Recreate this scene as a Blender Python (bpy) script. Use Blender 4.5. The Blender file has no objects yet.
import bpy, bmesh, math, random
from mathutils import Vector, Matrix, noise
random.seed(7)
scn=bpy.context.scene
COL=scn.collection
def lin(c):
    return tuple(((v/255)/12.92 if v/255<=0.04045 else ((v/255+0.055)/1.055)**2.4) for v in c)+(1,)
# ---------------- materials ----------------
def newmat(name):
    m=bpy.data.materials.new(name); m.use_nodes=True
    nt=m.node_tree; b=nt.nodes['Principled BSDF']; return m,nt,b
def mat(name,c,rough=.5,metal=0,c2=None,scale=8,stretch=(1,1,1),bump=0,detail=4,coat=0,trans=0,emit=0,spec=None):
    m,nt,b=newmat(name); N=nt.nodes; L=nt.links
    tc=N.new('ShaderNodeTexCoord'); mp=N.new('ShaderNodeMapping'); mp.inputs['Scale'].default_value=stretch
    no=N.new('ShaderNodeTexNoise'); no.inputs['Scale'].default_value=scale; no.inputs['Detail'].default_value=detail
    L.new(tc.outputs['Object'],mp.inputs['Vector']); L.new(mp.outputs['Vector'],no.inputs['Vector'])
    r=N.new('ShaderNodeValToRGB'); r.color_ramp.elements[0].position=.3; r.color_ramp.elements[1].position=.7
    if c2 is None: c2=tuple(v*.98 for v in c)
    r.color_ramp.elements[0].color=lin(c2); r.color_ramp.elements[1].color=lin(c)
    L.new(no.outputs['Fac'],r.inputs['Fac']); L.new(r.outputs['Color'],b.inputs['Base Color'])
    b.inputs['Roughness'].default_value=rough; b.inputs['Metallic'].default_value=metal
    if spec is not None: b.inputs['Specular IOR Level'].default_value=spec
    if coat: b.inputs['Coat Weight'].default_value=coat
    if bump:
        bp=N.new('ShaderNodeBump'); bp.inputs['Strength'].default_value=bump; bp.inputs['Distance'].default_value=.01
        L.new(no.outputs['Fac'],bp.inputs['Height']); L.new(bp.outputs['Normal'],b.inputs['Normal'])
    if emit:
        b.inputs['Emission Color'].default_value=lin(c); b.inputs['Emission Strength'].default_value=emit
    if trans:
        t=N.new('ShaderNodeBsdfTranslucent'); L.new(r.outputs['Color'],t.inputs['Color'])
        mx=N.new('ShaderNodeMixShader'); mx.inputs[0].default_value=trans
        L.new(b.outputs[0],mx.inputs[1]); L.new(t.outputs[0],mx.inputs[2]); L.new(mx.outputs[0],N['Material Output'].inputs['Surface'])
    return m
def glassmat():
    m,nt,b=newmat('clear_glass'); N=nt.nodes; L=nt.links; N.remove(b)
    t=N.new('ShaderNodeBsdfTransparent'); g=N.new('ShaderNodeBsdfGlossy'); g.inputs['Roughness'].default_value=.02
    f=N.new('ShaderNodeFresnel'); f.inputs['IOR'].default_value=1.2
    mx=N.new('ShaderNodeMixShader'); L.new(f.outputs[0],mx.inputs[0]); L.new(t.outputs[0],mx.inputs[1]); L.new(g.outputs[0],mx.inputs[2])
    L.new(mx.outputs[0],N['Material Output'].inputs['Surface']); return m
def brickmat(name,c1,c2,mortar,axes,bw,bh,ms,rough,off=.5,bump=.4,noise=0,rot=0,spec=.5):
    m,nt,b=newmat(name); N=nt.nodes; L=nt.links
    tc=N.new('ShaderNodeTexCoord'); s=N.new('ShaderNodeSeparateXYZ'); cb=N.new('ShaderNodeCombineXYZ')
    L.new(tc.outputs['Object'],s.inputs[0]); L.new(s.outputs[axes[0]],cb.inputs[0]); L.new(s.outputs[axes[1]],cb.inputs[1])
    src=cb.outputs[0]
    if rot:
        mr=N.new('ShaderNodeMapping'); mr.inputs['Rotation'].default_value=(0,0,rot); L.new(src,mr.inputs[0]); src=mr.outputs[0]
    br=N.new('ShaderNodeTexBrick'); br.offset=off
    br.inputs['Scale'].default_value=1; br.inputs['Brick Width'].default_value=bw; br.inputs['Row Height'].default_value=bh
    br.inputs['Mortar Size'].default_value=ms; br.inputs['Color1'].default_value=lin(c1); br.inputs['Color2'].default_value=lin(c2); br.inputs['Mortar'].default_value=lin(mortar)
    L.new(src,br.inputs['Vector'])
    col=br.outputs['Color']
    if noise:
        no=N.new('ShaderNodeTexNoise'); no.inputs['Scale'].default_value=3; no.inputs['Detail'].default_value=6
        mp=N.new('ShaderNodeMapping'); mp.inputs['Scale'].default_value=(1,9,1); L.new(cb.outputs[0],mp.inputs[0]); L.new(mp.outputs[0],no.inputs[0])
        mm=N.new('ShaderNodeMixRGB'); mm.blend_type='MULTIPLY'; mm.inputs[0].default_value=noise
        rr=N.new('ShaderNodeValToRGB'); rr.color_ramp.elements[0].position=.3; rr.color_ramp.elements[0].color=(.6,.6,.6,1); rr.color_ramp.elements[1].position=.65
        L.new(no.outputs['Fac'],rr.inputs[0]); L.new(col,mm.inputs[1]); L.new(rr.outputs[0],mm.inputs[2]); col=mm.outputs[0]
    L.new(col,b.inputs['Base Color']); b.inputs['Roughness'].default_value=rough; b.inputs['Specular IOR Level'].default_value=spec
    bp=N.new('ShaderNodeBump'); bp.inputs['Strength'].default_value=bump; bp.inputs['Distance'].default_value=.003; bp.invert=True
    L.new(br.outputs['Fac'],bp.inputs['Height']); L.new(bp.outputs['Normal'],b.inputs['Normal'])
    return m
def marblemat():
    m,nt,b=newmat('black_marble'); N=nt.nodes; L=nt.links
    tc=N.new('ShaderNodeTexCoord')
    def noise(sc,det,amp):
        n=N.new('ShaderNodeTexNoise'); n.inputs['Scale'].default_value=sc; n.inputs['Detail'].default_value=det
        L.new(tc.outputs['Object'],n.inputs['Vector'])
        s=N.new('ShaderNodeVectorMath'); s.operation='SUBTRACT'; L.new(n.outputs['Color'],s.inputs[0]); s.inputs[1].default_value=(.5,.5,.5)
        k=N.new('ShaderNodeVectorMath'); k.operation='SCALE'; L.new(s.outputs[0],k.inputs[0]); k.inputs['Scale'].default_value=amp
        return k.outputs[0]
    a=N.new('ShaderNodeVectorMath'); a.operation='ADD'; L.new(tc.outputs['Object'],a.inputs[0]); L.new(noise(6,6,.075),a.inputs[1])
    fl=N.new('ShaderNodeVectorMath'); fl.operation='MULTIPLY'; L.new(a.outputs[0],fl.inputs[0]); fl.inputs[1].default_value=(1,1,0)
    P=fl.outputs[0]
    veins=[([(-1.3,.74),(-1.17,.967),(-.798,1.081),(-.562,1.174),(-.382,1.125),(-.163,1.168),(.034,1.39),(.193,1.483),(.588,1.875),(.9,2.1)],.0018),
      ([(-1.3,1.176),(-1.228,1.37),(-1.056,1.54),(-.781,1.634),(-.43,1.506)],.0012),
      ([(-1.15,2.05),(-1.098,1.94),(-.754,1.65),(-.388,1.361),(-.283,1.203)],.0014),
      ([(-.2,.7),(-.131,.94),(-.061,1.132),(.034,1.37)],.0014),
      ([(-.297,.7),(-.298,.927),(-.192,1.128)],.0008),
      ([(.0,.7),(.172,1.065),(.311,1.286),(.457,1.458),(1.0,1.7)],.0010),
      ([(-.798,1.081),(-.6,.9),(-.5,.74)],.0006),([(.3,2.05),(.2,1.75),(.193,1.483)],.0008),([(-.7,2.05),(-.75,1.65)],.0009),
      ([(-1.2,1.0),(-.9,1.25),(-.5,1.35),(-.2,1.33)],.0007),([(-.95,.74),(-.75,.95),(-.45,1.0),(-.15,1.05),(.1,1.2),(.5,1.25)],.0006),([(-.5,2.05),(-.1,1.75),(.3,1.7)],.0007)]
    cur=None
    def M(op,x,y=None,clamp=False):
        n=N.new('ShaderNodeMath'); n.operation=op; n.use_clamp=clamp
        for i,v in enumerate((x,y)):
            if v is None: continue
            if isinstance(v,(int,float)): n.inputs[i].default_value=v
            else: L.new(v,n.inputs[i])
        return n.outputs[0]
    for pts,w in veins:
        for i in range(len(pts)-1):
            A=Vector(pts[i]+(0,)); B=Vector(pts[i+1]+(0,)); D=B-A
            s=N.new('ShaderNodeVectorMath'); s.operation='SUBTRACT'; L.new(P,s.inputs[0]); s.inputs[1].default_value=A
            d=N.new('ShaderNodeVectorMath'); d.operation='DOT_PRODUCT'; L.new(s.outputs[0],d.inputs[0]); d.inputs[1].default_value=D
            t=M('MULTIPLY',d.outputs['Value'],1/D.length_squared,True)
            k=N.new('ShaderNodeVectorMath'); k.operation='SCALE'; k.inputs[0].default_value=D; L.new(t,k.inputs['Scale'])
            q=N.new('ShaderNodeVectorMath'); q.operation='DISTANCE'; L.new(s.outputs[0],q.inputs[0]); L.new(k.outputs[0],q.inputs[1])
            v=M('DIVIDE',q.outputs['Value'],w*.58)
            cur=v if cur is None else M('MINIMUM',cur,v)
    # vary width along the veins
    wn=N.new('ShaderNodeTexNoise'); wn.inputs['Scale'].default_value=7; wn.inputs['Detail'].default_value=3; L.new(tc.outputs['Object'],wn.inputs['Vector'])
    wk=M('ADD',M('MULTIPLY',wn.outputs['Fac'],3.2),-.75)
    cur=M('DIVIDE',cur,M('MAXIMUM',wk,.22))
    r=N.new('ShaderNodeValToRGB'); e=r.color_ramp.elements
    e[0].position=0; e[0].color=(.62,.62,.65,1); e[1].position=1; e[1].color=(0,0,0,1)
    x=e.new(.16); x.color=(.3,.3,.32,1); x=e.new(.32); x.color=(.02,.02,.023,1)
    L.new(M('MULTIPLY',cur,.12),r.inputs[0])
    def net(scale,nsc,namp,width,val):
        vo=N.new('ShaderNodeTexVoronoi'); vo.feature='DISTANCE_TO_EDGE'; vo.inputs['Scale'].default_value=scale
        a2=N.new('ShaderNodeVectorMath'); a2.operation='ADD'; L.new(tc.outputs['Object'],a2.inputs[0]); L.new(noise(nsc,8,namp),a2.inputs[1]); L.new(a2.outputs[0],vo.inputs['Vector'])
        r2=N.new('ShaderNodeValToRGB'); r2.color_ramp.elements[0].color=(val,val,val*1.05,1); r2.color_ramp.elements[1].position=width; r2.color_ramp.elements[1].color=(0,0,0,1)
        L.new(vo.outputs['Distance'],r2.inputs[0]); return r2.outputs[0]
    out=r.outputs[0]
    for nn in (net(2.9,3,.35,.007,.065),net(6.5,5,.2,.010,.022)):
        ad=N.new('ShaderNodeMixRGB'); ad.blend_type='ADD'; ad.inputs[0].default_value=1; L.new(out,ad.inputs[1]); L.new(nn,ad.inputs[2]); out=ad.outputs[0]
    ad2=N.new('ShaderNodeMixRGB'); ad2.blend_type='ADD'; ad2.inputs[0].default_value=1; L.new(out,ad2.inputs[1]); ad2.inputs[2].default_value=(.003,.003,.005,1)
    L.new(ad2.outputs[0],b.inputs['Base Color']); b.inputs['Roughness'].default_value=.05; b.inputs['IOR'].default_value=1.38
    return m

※

• Written problem: Copy out each line of the material that holds the word "scene".

• Output for this task:
Recreate this scene as a Blender Python (bpy) script. Use Blender 4.5. The Blender file has no objects yet.
scn=bpy.context.scene